The classes, which began anew in December, are drawing a wide variety of would-be produce farmers, including people with large gardens; 1 in 10 students is a farmer who now grows corn or the other common field crop, soybeans.
Corn farmers who have made the switch say that for all the added work, growing fruits and vegetables is incredibly rewarding in ways other than profits. Tim B. Slepicka, who attended the classes, slid into the booth of a diner last summer in St. Charles, Ill., about an hour’s drive west of Chicago, to talk about his budding conversion from corn. But first he plunked his day’s pickings on the table with a huge grin. “Just taste this cucumber,” he said, gnawing one in his other hand.
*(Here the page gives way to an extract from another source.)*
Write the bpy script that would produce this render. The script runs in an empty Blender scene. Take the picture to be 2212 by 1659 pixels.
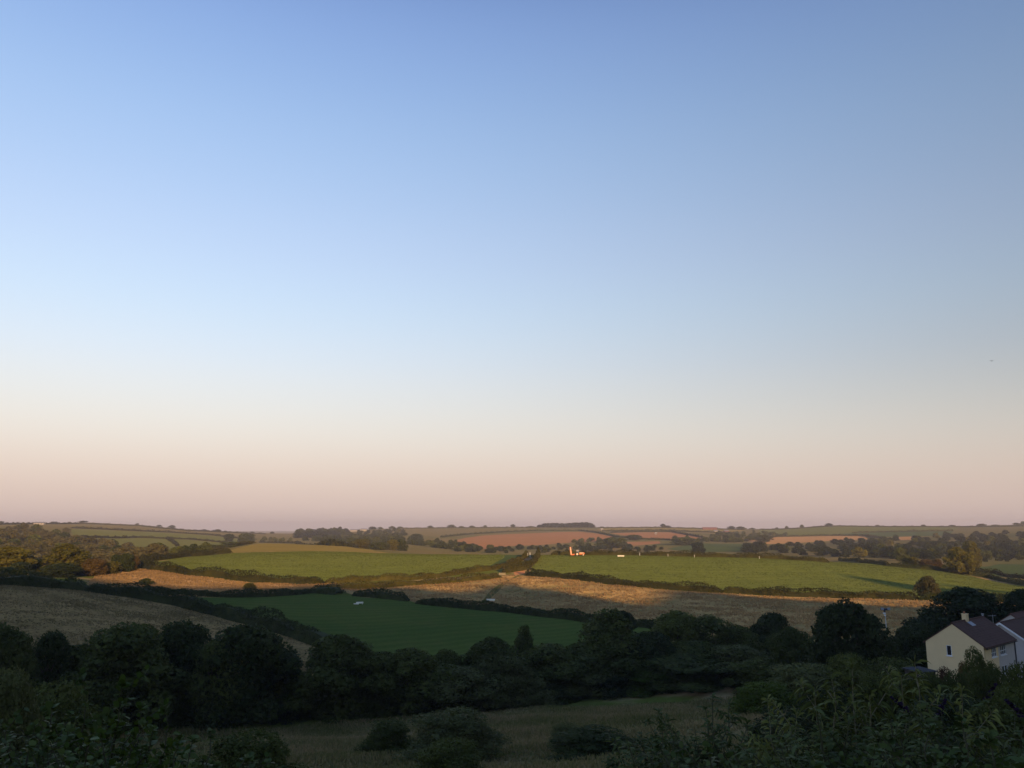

To these he added tomatoes, a variety called Mountain Fresh, and some just-picked ears of raw sweet corn for eating, which he did, right there in the booth. To Mr. Slepicka, perhaps the biggest benefit of seeing more local produce being grown by farmers like himself is the prospect of offering shoppers not only higher quality food, but perhaps even lower prices through direct marketing. A 2009 survey in Iowafound that the mean price for a pound of vegetables at farmers’ markets was comparable to that of nonlocal produce sold by grocery stores. With organic produce, informal surveys have found that farmers’ markets and C.S.A.’s can even beat store prices.
“It’s a good feeling,” he said. “Especially knowing that one in six people are using food stamps. They’re looking for the least expensive calorie possible, and why should a pound of tomatoes — which are basically seed, dirt and water — have to cost as much or more than a frozen meal?”